En Marche: Why the Conservatives could be facing new opposition in 2022

This week has seen the French political landscape change significantly on two fronts. Emmanuel Macron was elected the youngest President ever as head of a new party that exists outside of the dominant Parti socialiste on the left and Les Républicains on the right, an achievement that would have been considered impossible in a normal political environment.

But these ain’t normal times. The early years of the 21st century have been characterised by vast amounts of change which has been amplified by digital technology and a culture of being continuously switched on. In the past year alone Britain has parted ties with Europe and a TV celebrity has been voted in as the next president of the World’s only superpower, political shifts that stand head and shoulders over what would have been era-defining news stories such as the Syrian refugee crisis, the threat of nuclear war in North Korea, the privatisation of the NHS and continuing Cold War tensions in Eastern Europe.

Social media and the internet in general have a lot to answer for in shaping the current political environment. It was a mistrust in the status quo that led to Donald Trump been elected as the next US president and indications that the vote to leave Europe was won by cleverly (and illegally) using big data to hijack our democracy is increasingly mounting. Old notions that there’s nothing bigger than the big two are clearly no longer relevant. Watch out Republicans and Democrats, SPD and CDU, Labour and Conservatives; change is afoot.

All the signs indicate that this could happen sooner rather than later in the UK. With a number of high-profile politicians stood in no man’s land on the left and former Prime Minister Tony Blair becoming increasingly vocal about his aspirations to support progressive voters the momentum is undeniably there, and a landslide victory for the Tories in June could push that over the edge. Jeremy Corbyn has said he won’t quit as Labour leader even if his party loses the election, and if Labour lose to the tune that we’re led to believe that may mobilise disillusioned politicians on the periphery of the party to splinter off.

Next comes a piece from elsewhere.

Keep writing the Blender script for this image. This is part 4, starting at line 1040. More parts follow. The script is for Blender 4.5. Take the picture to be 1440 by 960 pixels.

Here’s five reasons why the Conservatives could be facing new opposition in 2022:

  • It will have the backing of existing political figureheads 

Jeremy Corbyn has received more resignation letters than he has had hot meals in his time in office, which leaves a lot of established politicians out in the wilderness. Sadiq Khan and Andy Burnham should have played big roles in promoting Corbyn’s leadership in the capitals of the north and south, yet both politicians have done their utmost to distance themselves from the leader. With former PM Tony Blair and figureheads such as David Miliband and Hilary Benn waiting in the wings, there is certainly enough heavyweight support to get a new party off the ground.

  • It will mobilise the disillusioned 48% 

With the Tories peddling a hard Brexit strategy over the next five years a new political party could seize on the support of the “48%” who voted to remain in the European Union by promoting closer ties to our continental partners. Early evidence suggests this could become a bigger proportion if negotiations don’t go well, and if the economy tumbles on the back of a bad Brexit then Leave voters will be quick to change their allegiance.

  • Uniting the north/ south divide 

With progressive left-leaning politicians in charge in Manchester and London a new party could unite the north and south and also offer a dynamic, new option in Scotland as aspirations of a new Scottish referendum fade. Scotland offers a precious 52 seats in parliament and many voters will soon turn away from the SNP if they can’t deliver on a national front. UKIP is a precious example of what happens to parties who focus too strongly on a single issue.

  • Appealing to young Brits

If 30 per cent more people under 25 vote, the Tories could lose the 2017 election, new research has found. But that very much depends on whether Corbyn can achieve that. Young people in Britain have more reason to be cheesed off than most at the moment as the cost of education spirals and property becomes unattainable. A new party that speaks to the younger generation could see a huge chunk of support appear out of nowhere.

  • Espousing 21st century Socialism 

And finally, a party that ties socialism with the 21st century and the challenges that presents will be successful no matter what side of the line they fall. Progressive liberalism is laying dormant at the moment, but a strong message of support that is relevant to today’s wants and needs could awake the beast.